Doing a weird workaround involving delaying loading hid_multitouch seems to cut down the boot failures by a fair amount: https://bugzilla.redhat.com/show_bug.cgi?id=1297188#c13
(NOTE: Still seem to happen a fair amount, did some statistical testing but still might be the placebo effect.)
Edited 2016-05-09 20:36 (UTC)

Re: Nasty issues with Linux 4.2, Skylake and NVMe

(Anonymous) 2016-05-05 04:04 am (UTC)(link)
I had the same issue, you can resolve it by adding `nvme` to `/etc/initramfs-tools/modules` and then running `sudo update-initramfs -u`. While this works, I found that because of incompatibilities with mesa and the kernel, a lot of video glitches occur even at 4.5.

Dell Precision 5510, i7-6820HQ, Fedora 23

(Anonymous) 2016-05-05 12:09 pm (UTC)(link)
Dell Precision 5510 ( pretty much the same as the XPS15)
i7-6820HQ,
Samsung M.2 PM971 (NVMe)
Fedora 23, Rawhide kernel - 4.6.0-0.rc6.git1.1.fc25.x86_64

I was only getting to c3 ( package ), but managed to get to C8 by disabling the Nvidia Quadro, once I found out where to get bbswitch-dkms from

https://fedoraproject.org/wiki/Bumblebee

For anyone wanting to repeat ..

dnf -y --nogpgcheck install http://install.linux.ncsu.edu/pub/yum/itecs/public/bumblebee/fedora23/noarch/bumblebee-release-1.2-1.noarch.rpm
dnf install bbswitch-dkms
modprobe bbswitch
echo OFF > /proc/acpi/bbswitch

Package
C2 (pc2) 4.8%
C3 (pc3) 2.6%
C6 (pc6) 3.9%
C7 (pc7) 0.0%
C8 (pc8) 18.4%
C9 (pc9) 0.0%
C10 (pc10) 0.0

Re: EFI updates

[personal profile] gourdcaptain 2016-05-09 08:38 pm (UTC)(link)
There was a new UEFI update for the laptop released a few days ago. Windows install only. So after going to the trouble of installing Windows 10 to an external USB drive to boot off of and run the update (I really didn't feel like repartitioning the drive or having to image and restore it) that actualy worked to do the update.

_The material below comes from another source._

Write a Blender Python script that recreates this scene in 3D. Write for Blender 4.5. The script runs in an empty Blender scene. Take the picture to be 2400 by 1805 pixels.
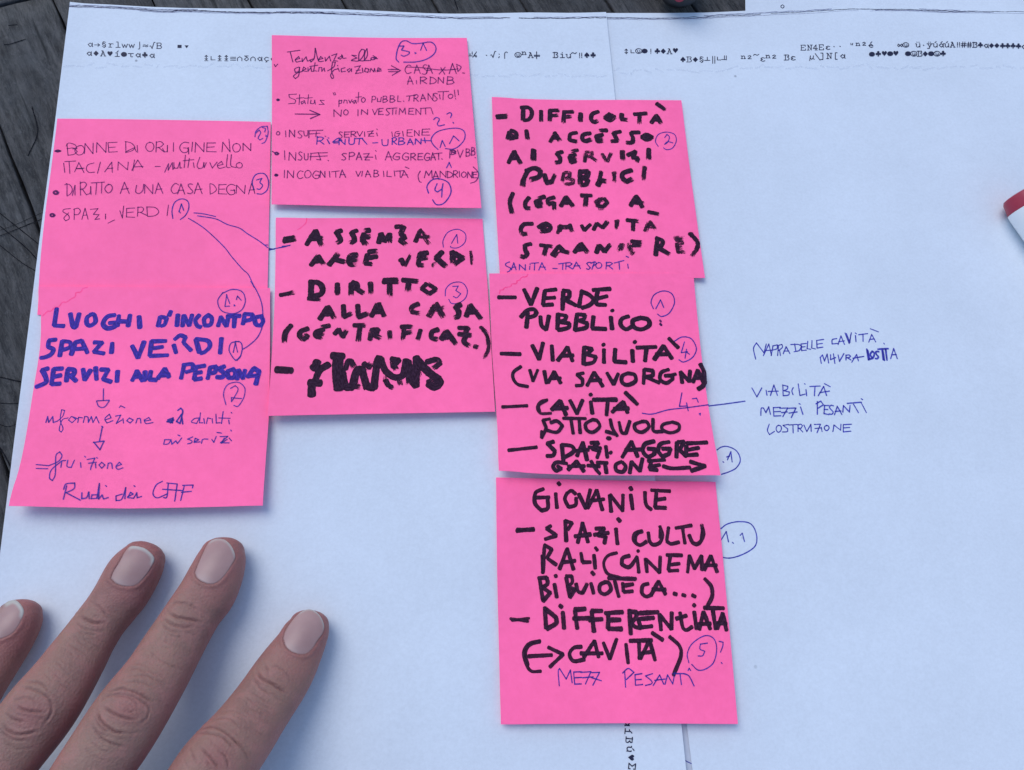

But it's still 0x74 microcode. (facepalm)

Wish I had read this before I bought my new laptop

(Anonymous) 2016-05-10 07:54 pm (UTC)(link)
Thank you for this article. I wish I had read it BEFORE I bought my new computer. Why doesn't Intel provide info on how to fix this? I mean, if I understand you right they even made the drivers for windows, not only helped the folks at Microsoft. So at least they should provide the necessary info so other people who don't want to run Windows can create the required drivers for their OSes, too.

Right now I'm thinking about turning the bought computer back in, and choose another one, then maybe without Intel inside. At least one thing's for sure: I will be VERY careful next time when looking for a new computer, and if Intel doesn't change their policy about support for other OS this will have been the last Intel product I've ever purchased.

Re: SATA PM Patches

(Anonymous) 2016-05-22 11:18 pm (UTC)(link)
It would be nice if affected models would be named, at least people would be aware or steer clear of those models.